**What is needed**
Count how many lines of the material hold "Python". Respond with that number alone.

**Supplied records**
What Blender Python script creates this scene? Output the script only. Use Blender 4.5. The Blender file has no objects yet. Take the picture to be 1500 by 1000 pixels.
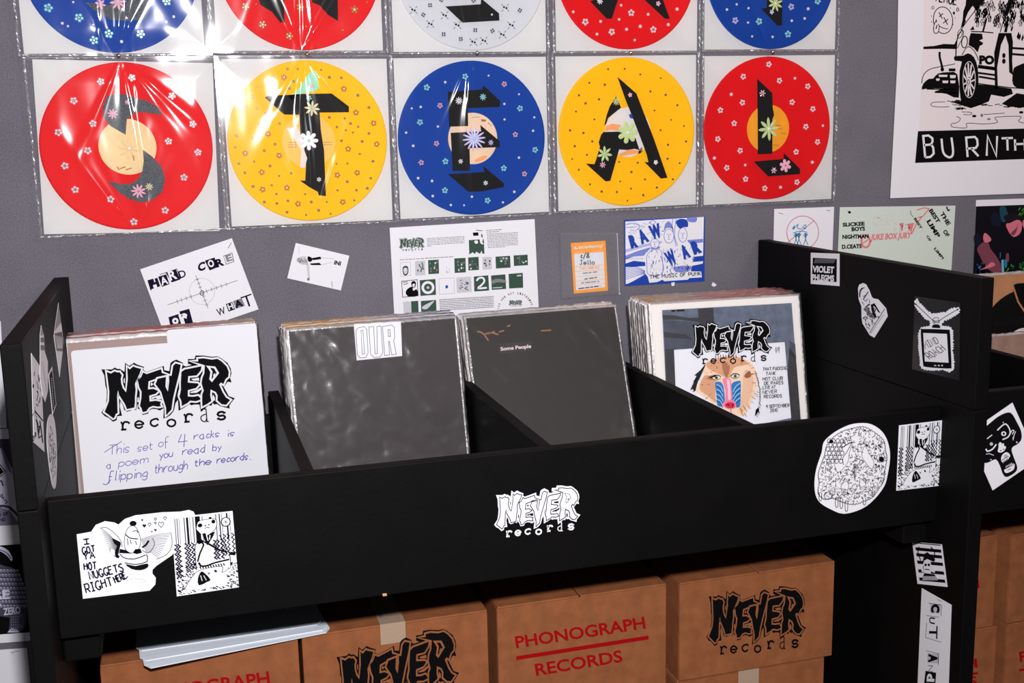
import bpy, bmesh, math, random
from mathutils import Vector, Matrix, Euler, noise
from mathutils.geometry import tessellate_polygon
R = math.radians
random.seed(7)
SC = bpy.context.scene; COL = SC.collection

# ------------------------------------------------------------------ camera, world, light, exposure
CAM_LOC = Vector((0.3187, -2.2393, 1.6077)); CAM_ROT = Euler((R(79.4827884), R(1.25521952), R(-16.6059512)))
FPX = 1670.717
cd = bpy.data.cameras.new('camera'); cam = bpy.data.objects.new('camera', cd); COL.objects.link(cam)
cam.location = CAM_LOC; cam.rotation_euler = CAM_ROT
cd.sensor_width = 36; cd.lens = FPX / 1500 * 36; cd.clip_start = 0.02
SC.camera = cam
w = bpy.data.worlds.new('room_ambient'); SC.world = w; w.use_nodes = True
w.node_tree.nodes['Background'].inputs[0].default_value = (0.95, 0.93, 1.0, 1)
w.node_tree.nodes['Background'].inputs[1].default_value = 0.10
def area(name, loc, tgt, size, power, col):
    l = bpy.data.lights.new(name, 'AREA'); l.shape = 'DISK'; l.size = size; l.energy = power; l.color = col
    o = bpy.data.objects.new(name, l); COL.objects.link(o); o.location = loc
    o.rotation_euler = (Vector(tgt) - Vector(loc)).to_track_quat('-Z', 'Y').to_euler(); return o
area('camera_flash', (0.38, -2.27, 1.885), (0.85, 0, 1.30), 0.075, 55, (1.0, 0.985, 1.0))
area('shop_ceiling_lamp', (2.5, -1.6, 2.9), (0.9, 0, 1.3), 1.0, 17, (1.0, 0.78, 0.72))
SC.view_settings.view_transform = 'Standard'; SC.view_settings.look = 'None'
SC.view_settings.gamma = 1; SC.view_settings.use_curve_mapping = False; SC.view_settings.exposure = 0.0
SC.cycles.transparent_max_bounces = 32

# ------------------------------------------------------------------ helpers
def lin(c):
    return tuple((x/255/12.92 if x/255 <= .04045 else ((x/255+.055)/1.055)**2.4) for x in c) + (1,)
MATS = {}
def mat(name, rgb, rough=.6, spec=.3, metal=0, noise_amt=0, scale=60, bump=0, bscale=200, coat=0, trans=0):
    if name in MATS: return MATS[name]
    m = bpy.data.materials.new(name); m.use_nodes = True; nt = m.node_tree; b = nt.nodes['Principled BSDF']
    b.inputs['Base Color'].default_value = lin(rgb); b.inputs['Roughness'].default_value = rough
    b.inputs['Specular IOR Level'].default_value = spec; b.inputs['Metallic'].default_value = metal
    b.inputs['Coat Weight'].default_value = coat; b.inputs['Coat Roughness'].default_value = .12
    b.inputs['Transmission Weight'].default_value = trans
    tc = nt.nodes.new('ShaderNodeTexCoord')
    if noise_amt:
        n = nt.nodes.new('ShaderNodeTexNoise'); n.inputs['Scale'].default_value = scale; n.inputs['Detail'].default_value = 5
        r = nt.nodes.new('ShaderNodeValToRGB'); c = lin(rgb)
        r.color_ramp.elements[0].color = tuple(x*(1-noise_amt) for x in c[:3])+(1,)
        r.color_ramp.elements[1].color = tuple(min(1, x*(1+noise_amt)) for x in c[:3])+(1,)
        r.color_ramp.elements[0].position = .3; r.color_ramp.elements[1].position = .7
        nt.links.new(tc.outputs['Object'], n.inputs['Vector']); nt.links.new(n.outputs[0], r.inputs[0]); nt.links.new(r.outputs[0], b.inputs['Base Color'])
    if bump:
        n = nt.nodes.new('ShaderNodeTexNoise'); n.inputs['Scale'].default_value = bscale; n.inputs['Detail'].default_value = 3
        bp = nt.nodes.new('ShaderNodeBump'); bp.inputs['Strength'].default_value = bump; bp.inputs['Distance'].default_value = .001
        nt.links.new(tc.outputs['Object'], n.inputs['Vector']); nt.links.new(n.outputs[0], bp.inputs['Height']); nt.links.new(bp.outputs[0], b.inputs['Normal'])
    MATS[name] = m; return m
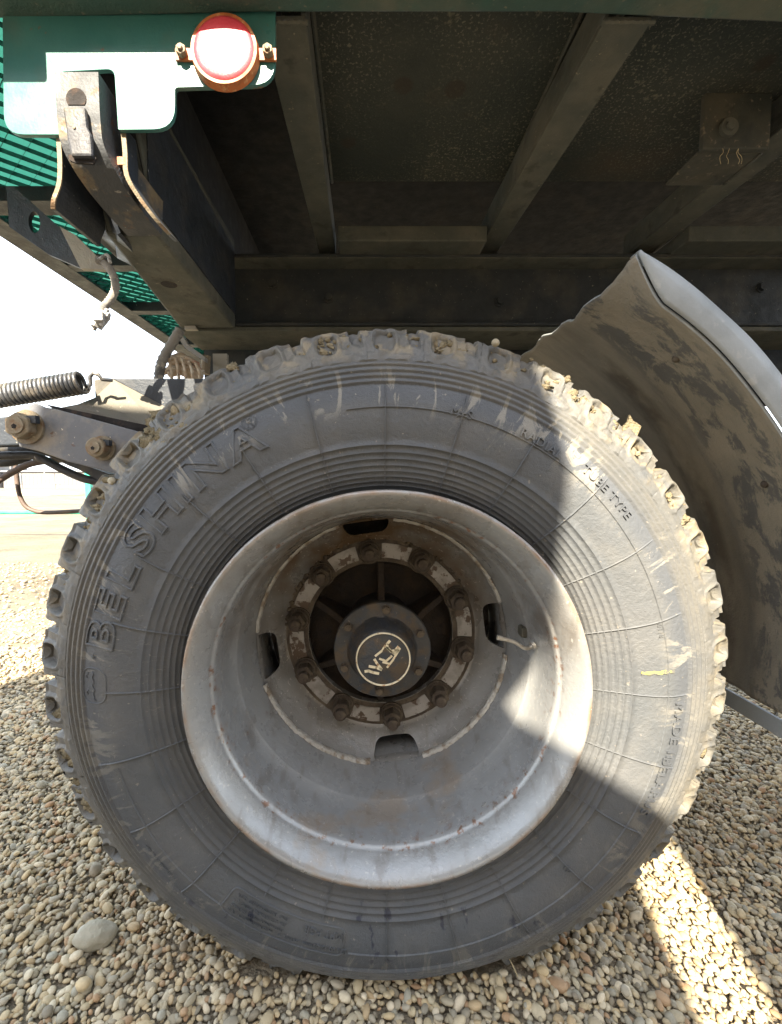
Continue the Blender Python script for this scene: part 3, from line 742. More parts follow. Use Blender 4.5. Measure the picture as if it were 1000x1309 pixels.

**Output below**
2